SESSİZ HARFLERLE YAZILMIŞ KİTABE
 
Akınış Kitabesi, eski dil Tarakça’da sadece sessiz harfler ile yazılmış bir kitabe. Bu sessiz harflerin oluşturduğu armoni Eski Dünya’nın sırlarını içerisinde barındıran kutsal bir metin. Bu metnin varlığı kendisine anlam katacak birinin varlığı dâhilinde kıymetleniyor. Tıpkı hayat gibi. 
 
Prenses Mana Akınış Kitabesi’ni anlamlandıran tek kişi. Bizler ise dalgalı denizlerimizde yüzen gemilerimizin tek kaptanlarıyız. “Akınış Kitabesi’ni okumak saf bir işitme işidir.” Gölgeler Prensi Nafis, Anadolu diyarını ele geçirmek üzere planlar yaparken elbette ki Eski Dünya’nın kadim sırlarına ihtiyacı vardı ve bunun için harekete geçti. Tüm acımasızlığı ve kötülüğüyle durmaksızın yoluna nice belaları katarak devam etti. Masmavi engin gökyüzünü insanoğluna zindan eden, bizleri çarkın dişlileri haline dönüştüren, hırs küpüne dolduran ve birbirimizin karşısına çıkaran ne çok fazazet timsali var yanımızda, yöremizde.
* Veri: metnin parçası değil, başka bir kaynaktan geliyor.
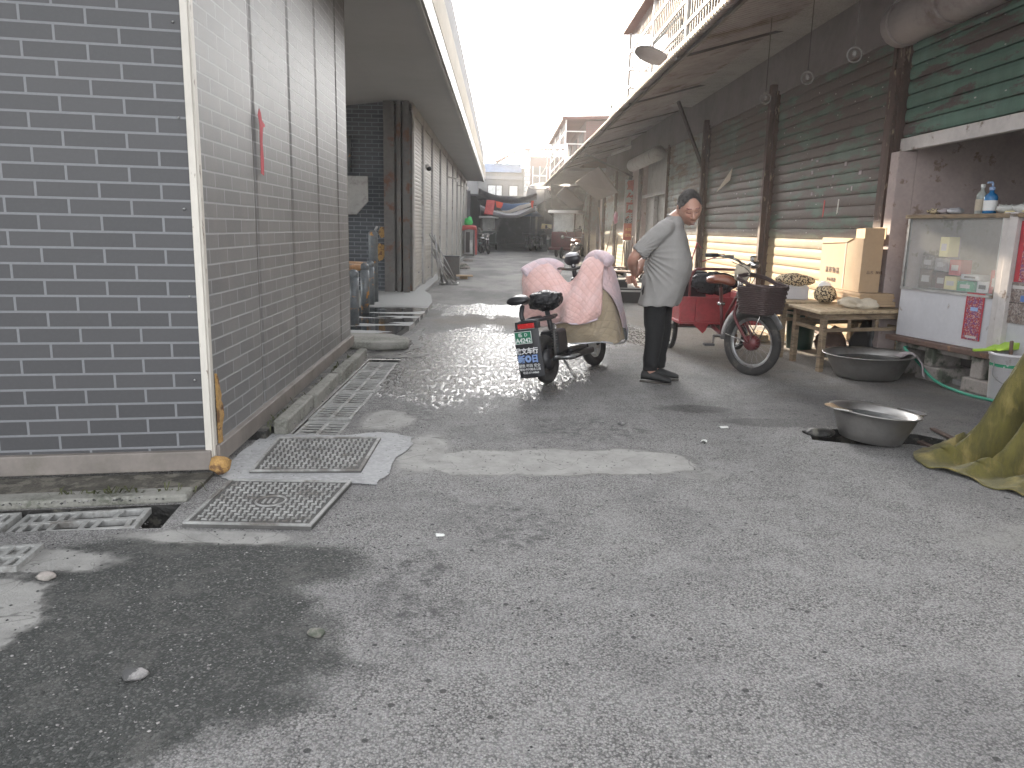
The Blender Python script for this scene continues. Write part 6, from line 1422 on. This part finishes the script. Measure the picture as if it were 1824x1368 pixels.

Nafis dünyasına kötülüğünü saçarken Pir Gulam aşkın, bir şövalyeyi nasıl soytarıya dönüştürdüğünü, sadakatin –hem bir kadına hem de şövalye kardeşlerine- onu sürüklediği dilemmaların çıkmazlarını bizlere kalbin en derin yerinde sızlayan telden anlatıyor. Pir Gulam çoğu zaman susuyor. Kalemi, susuşları ve yaraları konuşuyor onun yerine. Derin sevgisi, yangın yerleri bağırıyor avaz avaz, soruyor yana yakıla. Hayatımızın bir evresinde biri ile sevginin doruklarında bulabiliyoruz kendimizi, her şeyden bihaber yeryüzünden bulutların üzerine taşınıyoruz. Bizi günün birinde yere çakmış olsa dahi seneler sonra acıyan kalbimize rağmen yarım gülüşle hatırlıyoruz onları. Göbeklitepe’nin Yas Bulutları sadece kurgusu yönüyle değil, kahramanlarının hayatla olan ilişiği bakımından da dikkat çekici bir roman. Prenses Mana ile hayatını baştan yazmaya var mısın?
 
 “Aslından uzak düşen kişi ona kavuşmanın hasretiyle yanar.”